The cycle of privateering-becoming-piracy in the mainland American colonies partially resembled Jamaica’s. The difference between Jamaica and, say, Calvinist Massachusetts and Quaker Pennsylvania was the global stage of the latter two. Philadelphia’s and Boston’s “privateering” crews plundered all over the Red Sea, Mediterranean North Africa, and the Indian Ocean, as well as the Caribbean and the South Sea. Their targets were Muslims as well as Spaniards. In one of the most eye-opening sections of the book, Hanna shows how anti-Muslim sentiment was constitutive of continental colonial British America.

Stuart charters to the Royal African Company and the East Indies Companies sanctioned commercial monopolies over slaves in Africa and calicos and spices in India. Coastal communities in private and proprietary American colonies rejected these monopolies and attacked shipping in areas controlled by the EIC particularly. These interlopers plundered Mughal fleets in hajj to Mecca, netting immense profits, into the billions of dollars in today’s currency. The Glorious Revolution changed all this as Parliament broke these Stuart monopolies and allowed for the incorporation of a much larger base of shareholders into the EIC.

The incorporation into legal trade on slaves and calicos via the weakening of commercial monopolies and the development of tighter commercial connections between London and plantation economies in the British Atlantic allowed for the spread of imperial British civil law in the North American colonies. The Navigation Act was reformed and Admiralty judges gradually came to replace common law and jury trials in local communities. Print culture reinforced these changes and newfound cultural sensibilities. A new market for novels and literature portraying the pathologies of piracy flourished in tandem with these commercial and political developments.

Both empire and local British American communities came together under metropolitan rule into a military commercial alliance that benefited both.

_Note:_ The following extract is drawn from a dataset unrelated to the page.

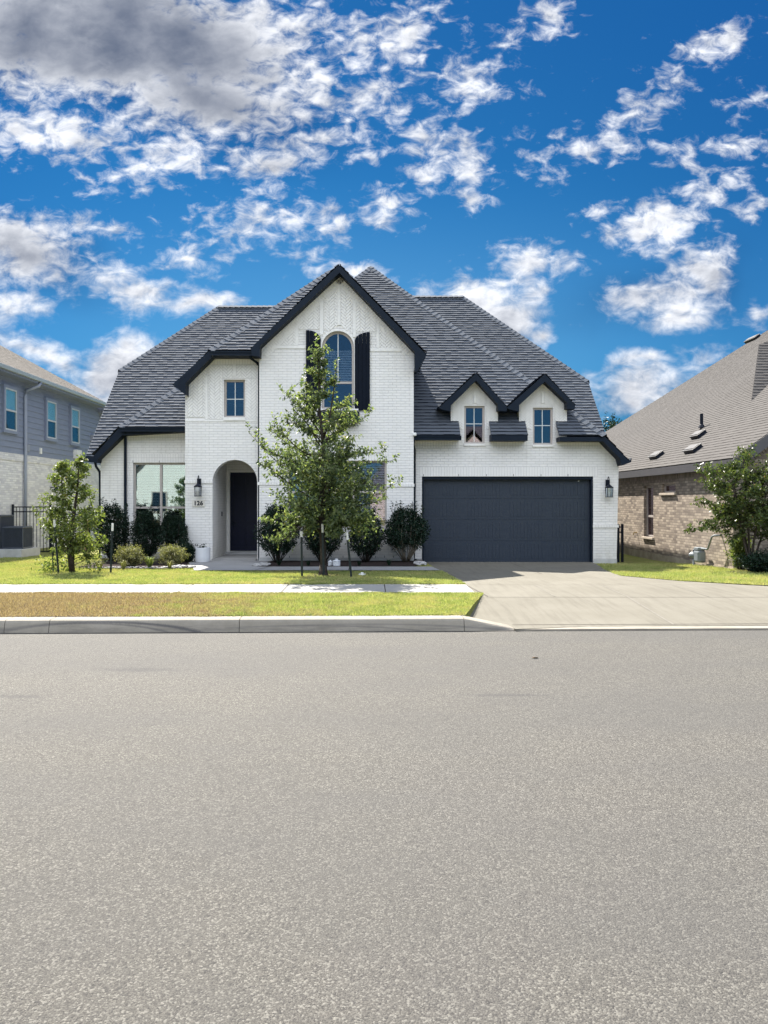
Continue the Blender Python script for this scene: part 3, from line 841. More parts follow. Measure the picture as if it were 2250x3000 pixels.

After the peace of Utrecht, the South Sea Company took over the Spanish asiento with the military support of both privateers from the British colonies and the British navy in order to enforce the distribution of slave and commodities in Spanish American markets in Tierra Firme. The Jenkin’s Ear War and the siege of Cartagena were as much a war waged from Boston as it was from London. Imperial reforms in the wake of the Seven Year War reintroduced many of the tensions between colonies and London that had characterized the age of piracy. All continental colonies once again reorganized privateering, this time to defeat the English.

This remarkable book forces us to rethink the constitution of the British Atlantic Empire. For Iberianists like myself, this book prompts many questions: Why did conquistador-entrepreneurs and their raiding share-holding companies surrender so quickly to imperial rule? Already by the 1550s, Spanish conquistadors were firmly integrated into transatlantic law and commercial networks. Why did piracy not flourish in coastal Spanish communities marginalized by official fleet routes? Smuggling, not piracy, was the preferred choice in the Iberian colonies.

Clearly, colonial America was anti-Muslim. Boston’s privateers bombarded Tripoli and Algiers already by the 1680s. Yet the ideological heart was anti-Spanish, paradoxically built on the same Spanish conquistador culture of plunder. In Spanish America, this culture came much earlier under imperial rule. The same Anglo-Americans who as privateers raided Spanish indigenous communities in Campeche or Panama for plunder became militias in Boston who killed Algonquians in King’s Philip War. Like the original Spanish conquistadors of Panama, Anglo American privateers would raise dogs to kill off Indians in the swamps of both Massachusetts and Honduras.